What to produce:
From the data that follows, report how many lines hold the string "pixels", giving only the number.

Collected data:
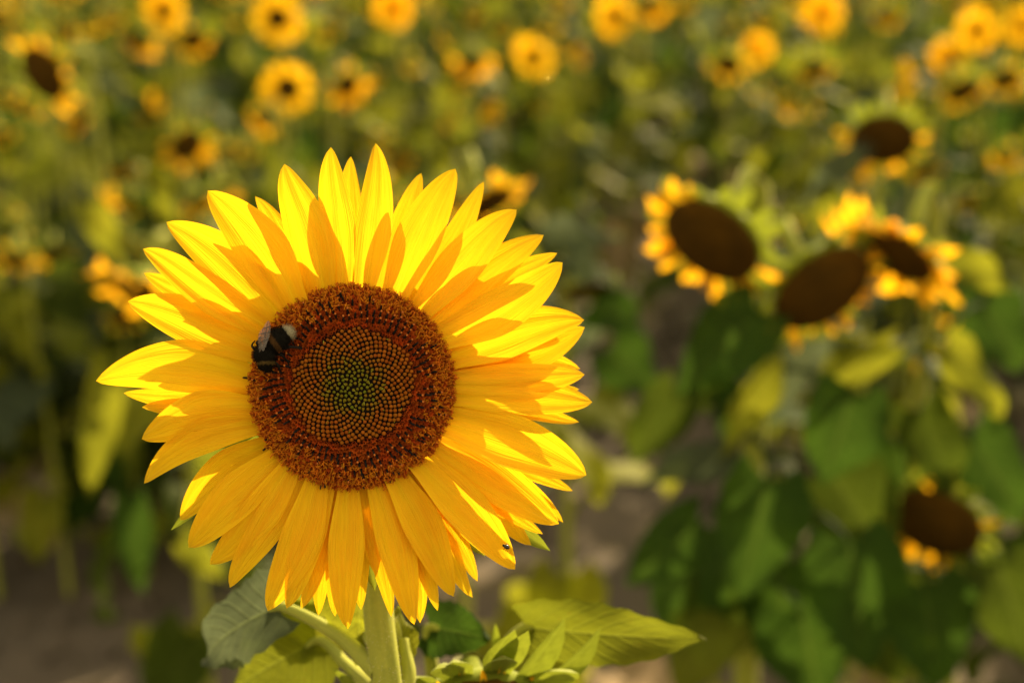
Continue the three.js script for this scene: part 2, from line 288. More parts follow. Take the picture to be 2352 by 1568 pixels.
// tip x, tip y, width in photograph pixels, layer (0 front, 1 behind), bow
const PETALS = [
  [897, 322, 84, 0, 0.02], [822, 343, 66, 1, 0], [770, 336, 78, 0, 0.02], [660, 370, 108, 0, 0.05], [502, 430, 118, 0, 0.06], [408, 488, 112, 0, 0.05],
  [355, 540, 82, 0, -0.03], [342, 610, 72, 1, 0.03], [306, 664, 116, 0, 0.02], [232, 840, 122, 0, 0.09], [279, 882, 62, 1, -0.04], [322, 905, 54, 1, -0.07],
  [328, 985, 104, 0, 0.08], [322, 1075, 78, 0, 0.10], [397, 1176, 96, 1, 0.08], [427, 1237, 108, 0, 0.03], [474, 1283, 98, 0, -0.04], [500, 1326, 92, 0, -0.03],
  [591, 1389, 104, 0, -0.05], [650, 1391, 92, 0, 0.03], [707, 1423, 68, 1, 0.03], [765, 1441, 92, 0, 0], [922, 1443, 100, 0, -0.03], [955, 1447, 72, 1, -0.04],
  [1017, 1391, 104, 0, -0.04], [1056, 1404, 70, 1, -0.05], [1168, 1331, 112, 0, -0.03], [1173, 1317, 80, 1, -0.04], [1205, 1294, 78, 1, -0.07], [1273, 1236, 112, 0, -0.02],
  [1298, 1221, 64, 1, -0.03], [1348, 1117, 120, 0, -0.03], [1341, 1007, 52, 1, -0.06], [1370, 953, 98, 0, -0.03], [1353, 880, 84, 0, 0.03], [1355, 857, 74, 1, -0.05],
  [1367, 783, 92, 1, 0.06], [1354, 740, 116, 0, -0.03], [1313, 626, 104, 0, 0.05], [1306, 592, 62, 1, -0.05], [1273, 543, 96, 0, -0.03], [1201, 477, 98, 0, 0.0],
  [1138, 411, 70, 1, 0.05], [1068, 382, 104, 0, -0.02], [990, 387, 70, 1, 0.0],
  [545, 1300, 66, 1, 0], [622, 1368, 66, 1, 0.03], [682, 1402, 62, 1, 0], [738, 1424, 62, 1, 0], [806, 1412, 66, 1, 0], [884, 1428, 62, 1, 0.02], [986, 1420, 66, 1, -0.03], [1088, 1362, 66, 1, -0.03], [1140, 1326, 66, 1, 0], [1238, 1262, 62, 1, 0], [1322, 1160, 58, 1, 0], [352, 1030, 62, 1, 0.05], [440, 1215, 66, 1, 0.04], [1345, 925, 60, 1, 0], [1340, 760, 60, 1, 0.03],
  [612, 425, 70, 1, 0], [450, 720, 60, 1, 0], [540, 1255, 70, 1, 0], [850, 1330, 70, 1, 0], [1110, 1290, 70, 1, 0], [1240, 820, 70, 1, 0], [1190, 560, 70, 1, 0],
];
const RD = 237 * MPP;
seed(21);
PETALS.forEach(([tx, ty, W, layer, bow], i) => {
  const dx = (tx - 810) * MPP, dy = (888 - ty) * MPP, D = Math.hypot(dx, dy), th = Math.atan2(dy, dx), w = W * (ty > 1150 ? 0.97 : 1.1) * MPP;
  const r0 = RD * (layer ? 0.86 : 0.9), L = D - r0, z0 = layer ? -0.010 : -0.0055 - 0.0012 * (i % 2), rise = layer ? ran(0.0, 0.006) : ran(0.006, 0.013), fall = ran(-0.010, -0.001), roll = ran(0.16, 0.3), cup = ran(-0.12, 0.22), ridge = ran(0.014, 0.034), hook = ran(-0.045, 0.045), ph = ran(-0.3, 0.3), cut = ran(2.6, 3.6);
  const ct = Math.cos(th), st = Math.sin(th);
  const g = sheet(16, 30, (s, t) => {
    const f = (0.5 + 0.5 * smooth(-0.05, 0.5, t)) * Math.pow(Math.max(0, 1 - Math.pow(t, cut)), 0.72);
    const x = s * w / 2 * f;
    const lat = bow * L * Math.sin(Math.PI * t) + hook * L * Math.pow(t, 8);
    const z = z0 + rise * Math.sin(Math.PI * 0.62 * t) + fall * t * t + roll * x * (1 - 0.6 * t) + cup * w * f * s * s + ridge * w * f * (Math.cos((s + ph) * 7.5) * smooth(1.02, 0.75, Math.abs(s)));
    const r = r0 + L * t, l = -(x + lat);
    return V(ct * r - st * l, st * r + ct * l, z);
  });
  const m = part('petal', g, petalMat, flower, HEAD, FQ); void m;
});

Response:
2